Suffering the sharpest price falls since the Gulf War in 1991, the benchmark Brent crude and West Texas Intermediate have dipped below $US30 a barrel, triggering a sell-off from oil and gas stocks and warnings of project delays and cost-cutting across the industry as companies seek to weather the storm.

Among Oil Search's cutbacks for 2020, the company said it had suspended all non-essential projects and activities in Papua New Guinea and deferred exploration work it had planned. In Alaska, works to begin early oil production at its Pikka project have been put on hold, and no further exploration will be carried out.

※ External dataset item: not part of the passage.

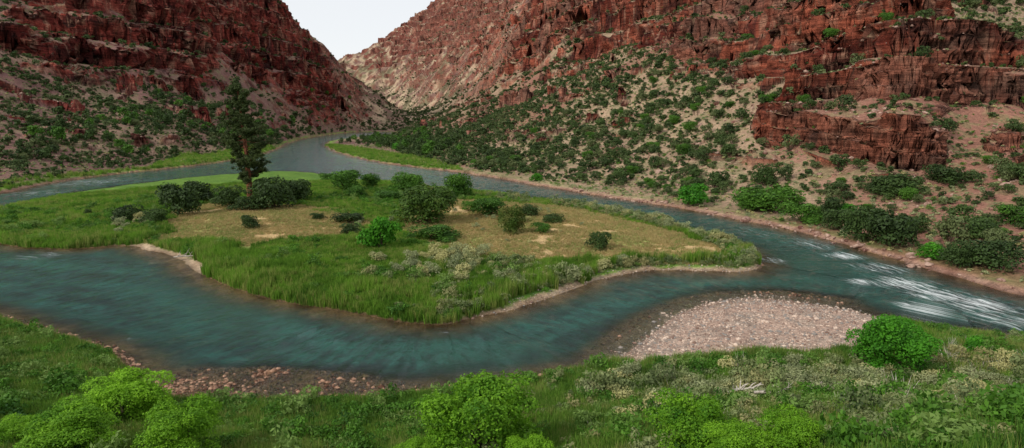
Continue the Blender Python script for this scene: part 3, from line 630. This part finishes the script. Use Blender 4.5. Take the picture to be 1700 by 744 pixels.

Oil Search said it had also decided to suspend the formal process to sell off a 15 per cent stake in its Alaskan assets.

Of all the ASX-listed oil and gas producers, Oil Search's shares have been hit the hardest, plummeting by more than 50 per cent in the past two weeks to a 15-year low of $2.54.

Mr Wulff said it was unclear how long these events and the subsequent oil prices and sharemarket volatility would last.

Analysts noted Oil Search had the highest proportion of capital expenditure for 2020 that was considered "discretionary" among the ASX-listed oil and gas producers, and said the cutbacks were wise.

"We believe this is a prudent approach in what is a treacherous oil price environment characterised by uncertainty," Royal Bank of Canada oil and gas analyst Ben Wilson said on Wednesday.

"We do not think Oil Search will be alone in announcing capital expenditure reductions going forward."

According to Macquarie Wealth Management, a prolonged collapse in oil prices could force delays in Woodside and BHP’s highly anticipated $17 billion Scarborough LNG development in Western Australia and Santos’ $7 billion Barossa development, as well as Oil Search's projects in PNG and Alaska.

“Long-term growth projects are under pressure,” Macquarie analysts said, pointing out that some would fail to generate an acceptable return under a spot price scenario and faced the risk of delay unless the oil price recovered.

Woodside, which is continuing to work with partner BHP towards a final investment decision on Scarborough in 2020, said last week that it was prudent to "take stock on emerging uncertainty".

"We will be stress-testing Woodside’s financial position for a range of scenarios and will make financially prudent decisions," a spokeswoman said.

"We think our projects are resilient to low oil price outcomes."